Bitcoin Thesis Expressed As Sentiment + Technical Risk Management (Explicit Invalidation Levels)
- Avi states that if Bitcoin reaches around 85 and then trades back down near 79, he would likely sell even if the 90k target was not reached.
- Avi states that a move back down to 69k would prompt him to exit because it would imply a failed breakout pattern.
- Jonah frames buying Bitcoin at current levels as favorable risk-adjusted with a stop under 69k and upside toward about 85k.
- Avi asserts that a failed Bitcoin breakout tends to lead to further downside and can become a good short setup.
- Avi describes a Bitcoin trade setup targeting roughly 90k, with risk managed by a stop near 69k because a failed breakout would likely imply lower lows.
- Bitcoin is expected to be a surprise outperformer in the second half of the year because it has been broadly written off and sentiment is extremely poor.
Galaxy As A Crypto Beta Proxy Plus Ai Data-Center Optionality (Helios Repurposing And Timing Dispute)
- Jonah flags Galaxy as a laggard opportunity at around $23 versus prior enthusiasm above $40, arguing crypto and AI data-center narratives may be returning after an earnings-driven selloff.
- There is a split view on Galaxy's Helios data center value: the broader market is described as skeptical while data-center analysts are described as very bullish, with monetization timing presented as the key uncertainty.

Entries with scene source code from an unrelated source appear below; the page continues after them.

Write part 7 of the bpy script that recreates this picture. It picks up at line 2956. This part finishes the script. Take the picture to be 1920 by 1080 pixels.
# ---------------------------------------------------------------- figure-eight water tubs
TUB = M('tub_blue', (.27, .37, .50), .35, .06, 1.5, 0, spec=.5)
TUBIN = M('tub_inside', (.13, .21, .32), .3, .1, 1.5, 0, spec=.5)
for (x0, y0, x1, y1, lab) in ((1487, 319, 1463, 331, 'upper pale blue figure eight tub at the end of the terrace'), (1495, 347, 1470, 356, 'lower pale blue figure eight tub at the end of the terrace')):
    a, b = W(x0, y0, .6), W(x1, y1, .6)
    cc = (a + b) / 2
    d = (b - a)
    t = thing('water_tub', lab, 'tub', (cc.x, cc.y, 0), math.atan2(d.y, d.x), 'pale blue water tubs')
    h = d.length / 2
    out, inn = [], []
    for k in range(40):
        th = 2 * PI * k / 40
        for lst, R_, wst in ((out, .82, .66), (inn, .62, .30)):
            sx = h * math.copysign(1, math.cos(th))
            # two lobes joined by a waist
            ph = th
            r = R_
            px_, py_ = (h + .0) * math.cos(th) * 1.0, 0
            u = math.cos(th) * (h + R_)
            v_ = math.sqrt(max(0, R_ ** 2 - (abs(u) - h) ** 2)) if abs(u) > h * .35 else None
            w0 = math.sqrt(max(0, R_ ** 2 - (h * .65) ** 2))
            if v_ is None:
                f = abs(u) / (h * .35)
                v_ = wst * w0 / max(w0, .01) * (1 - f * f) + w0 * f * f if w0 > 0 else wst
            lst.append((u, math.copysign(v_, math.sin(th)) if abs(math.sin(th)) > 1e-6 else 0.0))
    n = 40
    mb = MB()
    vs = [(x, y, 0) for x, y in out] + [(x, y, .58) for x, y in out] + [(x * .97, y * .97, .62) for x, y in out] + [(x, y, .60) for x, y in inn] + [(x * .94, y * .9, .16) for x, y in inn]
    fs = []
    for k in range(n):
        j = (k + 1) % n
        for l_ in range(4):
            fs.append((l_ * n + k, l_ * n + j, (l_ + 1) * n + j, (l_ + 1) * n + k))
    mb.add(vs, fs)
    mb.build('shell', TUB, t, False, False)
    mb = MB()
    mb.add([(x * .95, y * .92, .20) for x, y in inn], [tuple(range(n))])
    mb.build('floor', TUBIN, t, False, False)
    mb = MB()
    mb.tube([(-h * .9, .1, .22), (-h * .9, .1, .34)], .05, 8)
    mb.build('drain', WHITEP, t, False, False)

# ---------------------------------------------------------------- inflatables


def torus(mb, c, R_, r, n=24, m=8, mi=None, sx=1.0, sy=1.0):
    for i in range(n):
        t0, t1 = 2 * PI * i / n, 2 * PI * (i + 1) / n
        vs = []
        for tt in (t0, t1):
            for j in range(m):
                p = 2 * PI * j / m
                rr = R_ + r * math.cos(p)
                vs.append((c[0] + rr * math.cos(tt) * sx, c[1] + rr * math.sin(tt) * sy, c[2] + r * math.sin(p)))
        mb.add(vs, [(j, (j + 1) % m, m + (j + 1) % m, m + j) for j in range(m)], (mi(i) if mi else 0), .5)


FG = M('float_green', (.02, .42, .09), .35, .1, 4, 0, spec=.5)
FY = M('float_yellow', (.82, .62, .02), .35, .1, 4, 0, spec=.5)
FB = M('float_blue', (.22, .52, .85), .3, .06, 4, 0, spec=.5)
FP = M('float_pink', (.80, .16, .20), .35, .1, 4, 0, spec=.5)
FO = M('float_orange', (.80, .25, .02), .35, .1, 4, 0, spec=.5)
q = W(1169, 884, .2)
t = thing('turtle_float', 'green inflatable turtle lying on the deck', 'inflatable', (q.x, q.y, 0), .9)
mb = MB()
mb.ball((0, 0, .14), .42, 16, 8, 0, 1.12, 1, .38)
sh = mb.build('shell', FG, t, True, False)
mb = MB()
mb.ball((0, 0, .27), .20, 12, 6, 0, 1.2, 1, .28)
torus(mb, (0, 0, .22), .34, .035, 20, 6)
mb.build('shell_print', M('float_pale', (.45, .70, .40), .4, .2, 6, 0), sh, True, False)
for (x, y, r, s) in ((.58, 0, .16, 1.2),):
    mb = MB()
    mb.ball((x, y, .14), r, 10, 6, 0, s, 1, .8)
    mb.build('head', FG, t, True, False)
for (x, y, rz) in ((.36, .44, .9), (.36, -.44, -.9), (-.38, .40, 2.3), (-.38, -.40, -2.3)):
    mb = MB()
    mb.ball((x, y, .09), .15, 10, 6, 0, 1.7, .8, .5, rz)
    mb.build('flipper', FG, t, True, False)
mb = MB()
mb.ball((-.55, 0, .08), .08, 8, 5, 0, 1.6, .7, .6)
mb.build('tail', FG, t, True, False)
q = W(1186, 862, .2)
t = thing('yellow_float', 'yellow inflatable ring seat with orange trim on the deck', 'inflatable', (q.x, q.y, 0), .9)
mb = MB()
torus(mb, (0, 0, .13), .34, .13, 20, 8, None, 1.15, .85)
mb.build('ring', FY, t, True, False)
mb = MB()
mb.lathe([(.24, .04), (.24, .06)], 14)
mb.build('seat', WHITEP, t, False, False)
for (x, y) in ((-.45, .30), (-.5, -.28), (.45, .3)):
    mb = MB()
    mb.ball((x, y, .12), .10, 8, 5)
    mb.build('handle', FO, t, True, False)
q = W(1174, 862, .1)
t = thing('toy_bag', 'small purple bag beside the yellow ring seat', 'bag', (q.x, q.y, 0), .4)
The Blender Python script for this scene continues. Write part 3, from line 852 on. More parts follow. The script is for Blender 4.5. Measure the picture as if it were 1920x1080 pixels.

- Galaxy is characterized as a public-market proxy for Mike Novogratz's portfolio, with performance described as highly reflexive to Bitcoin's direction.
- Galaxy's core bull thesis is described as hinging on its Helios data center being repurposed from Bitcoin mining to AI.
24/7 Crypto-Native Market Structure As An Advantage Over Legacy Venues (Weekend/After-Hours Risk Transfer)
- There is disagreement over whether institutions can easily trade weekend futures via brokers; Jonah argues weekend liquidity is extremely poor and bid-ask is punitive, implying crypto-native venues can remain attractive even to institutions during closures.
- Hyperliquid is portrayed as uniquely valuable because it enables trading when traditional futures markets are closed, allowing retail to express positions (including oil) during those windows.
Watchlist
- The hosts concentrate preferred crypto exposure on assets with strong narratives or cashflows (notably Hyperliquid, Bitcoin, Ethereum, and possibly Solana) while de-emphasizing many other tokens that lack clear value accrual stories.
- A major AI model release within the next few months could reignite 'AI fears' and create a renewed short opportunity after an interim rebound.
- Jonah flags Galaxy as a laggard opportunity at around $23 versus prior enthusiasm above $40, arguing crypto and AI data-center narratives may be returning after an earnings-driven selloff.
Unknowns
- Is stablecoin supply and settlement activity actually accelerating in a way that can plausibly justify the claim that stablecoins are the dominant incremental narrative driver (and that it is still early)?
- How large is Circle’s earnings sensitivity to interest rates relative to sensitivity to USDC supply growth (and how stable is the asserted inverse relationship to yields)?
- Do stablecoin incumbents exhibit measurable aggregation effects in practice (market share stability, distribution lock-in), or is displacement/common switching more frequent than claimed?
- How do executable spreads and size on Hyperliquid compare with weekend futures alternatives at major brokers/venues during the same closure windows?
- What is the true rate of new token issuance and liquidity fragmentation, and does it empirically correlate with broad altcoin underperformance versus BTC/ETH in the discussed timeframe?